Hillbilly Mom said...

Sioux,
Be careful what you keep your fingers crossed for, Madam! Maybe The Pony will ask for a transfer to the city, and knock on your door for a room to rent...

I let it slip in a comment on my not-so-secret blog that The Pony is trying to worm his way out of his cocoon. No matter how much plastic wrap and duct tape I apply, I still can't repair the breach in the cocoon.

***
River,
I'm a betting woman, and I would bet on disposables. To be fair, he DOES have limited time during the week. Today he worked 10.5 hours. Left home at 8:05 a.m., returned at 8:30 p.m. Burger King furnished his dishes tonight. He was so sweaty (97 degrees today), he didn't even go inside, although the dining area re-opened a couple weeks ago.

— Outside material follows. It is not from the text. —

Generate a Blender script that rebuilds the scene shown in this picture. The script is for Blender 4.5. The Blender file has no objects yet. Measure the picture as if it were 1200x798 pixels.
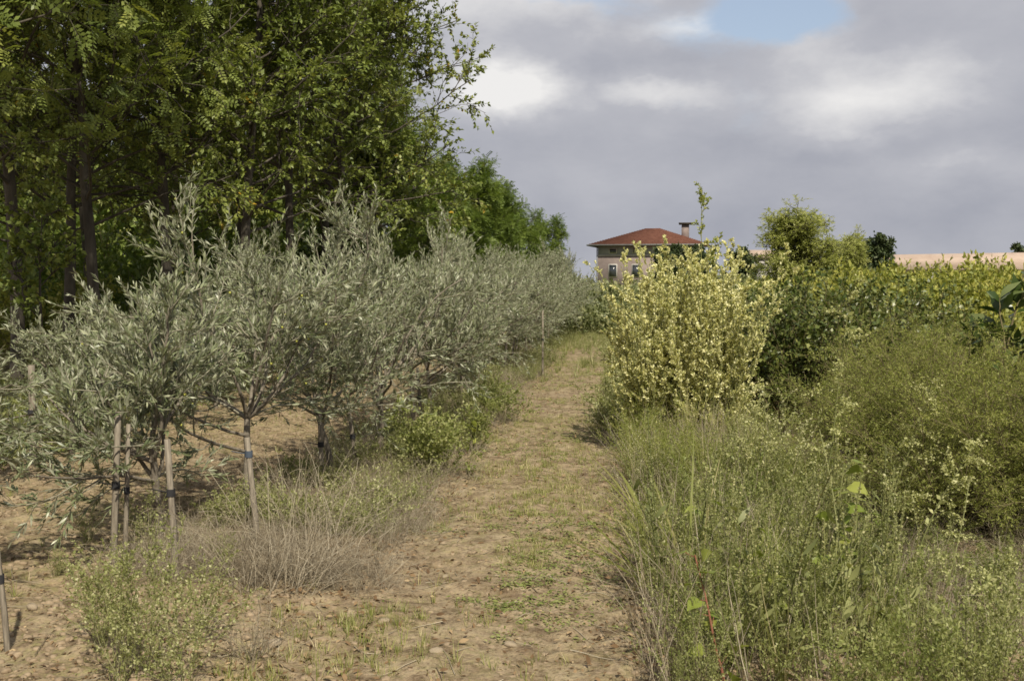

We are hoping he will be able to "capture" a wife! Heh, heh! That's what a former student asked about a faculty member who got married one summer. "Who could HE possibly capture?"

River said...

I don't agree with Sioux, adult children should NOT be waited on hand and foot, they should be doing their fair share of whatever needs doing to keep a household running. how else will they learn? How will they manage when they are in their first home and find out that dishes don't magically clean themselves? Cupboards don't magically replenish? Sheets don't put themselves in the washing machine.

Hillbilly Mom said...

River,
I think Sioux was having a bit of fun at my expense...

The Pony does my Devil's Playground shopping (ever since he moved home), so that's worth a lot to me. And until he started WORKING for a living, he'd trot out to carry in groceries any time I shopped at Country Mart or Save A Lot. Plus the the dumpster-dragging to the end of the driveway and back, and cleaning the big triangle tub with vinegar. He does his own laundry. So there's that.

I am insulted that he will wash HIS PAN, but ignore the other dishes beside the sink! The attitude about putting the ramekin in the sink for ME to wash made me think of how Genius operated around here.